Agreed.
It's just hard work. And education in rhetoric, in being persuasive and informative, can help. And practice helps. It's like any skill - a combination of learning about how to do it, and then doing it over and over again, to get better at it.
The most persuasive person I've ever met is Gloria Steinem. That's not me trying to name drop - I do not know her, and she wouldn't know me to look at me. I am not even speaking to her views (though I like many of her views) I am purely speaking to her ability to change people's minds, directly. I saw it in person, in a relatively small group. And it was incredible. To put it in gaming terms, she was the highest level bard I've ever seen. Nobody could stand up to her mind and tongue. The worst bigot would wither to confront her, no matter how confident they were going in.

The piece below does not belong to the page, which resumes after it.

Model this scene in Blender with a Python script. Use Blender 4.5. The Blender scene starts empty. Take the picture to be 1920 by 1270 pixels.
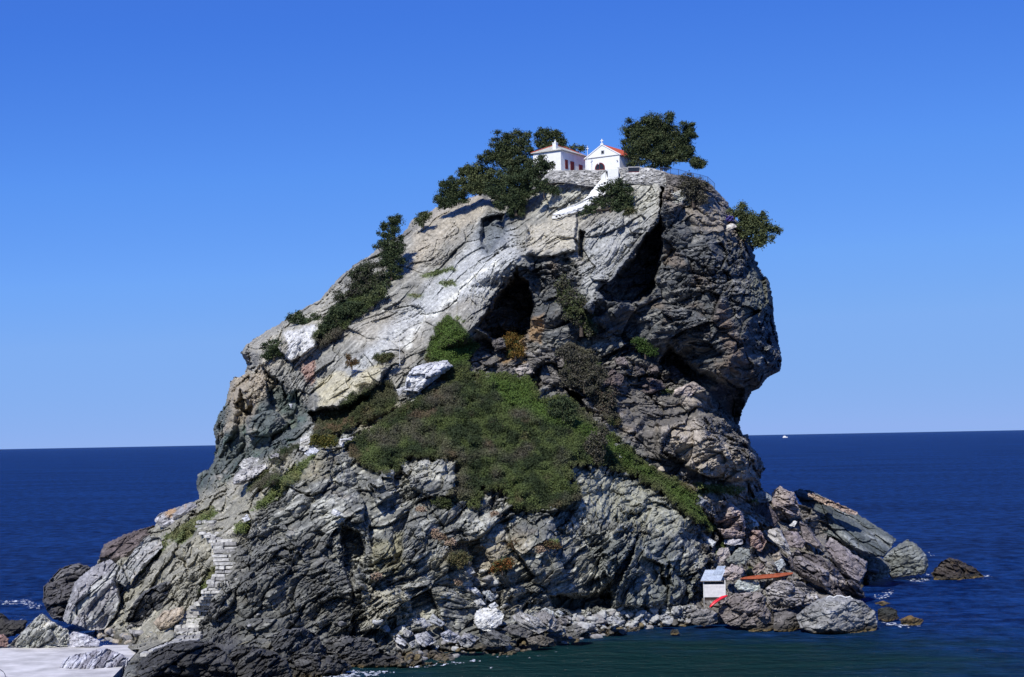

Any audience that was on the fence about a variety of questionable views would lean her way at the end of a direct conversation about those views. It was truly an inspirational moment, to see what the best of persuasion can look like.
I dunno. People call my generation X lazy. And OK, that's a fair knock, a lot of us can be lazy. But I feel like this laziness has extended into further generations but was just rebranded with a thin sheen of righteousness. Like "We don't call it laziness, we call it shunning." As if "not engaging in the hard work of persuasion" is somehow a morally good thing when really it's just the same "I don't want to do that hard work I'd rather just be patted on the back a lot by like minded individuals" repackaged and rebranded for a new era.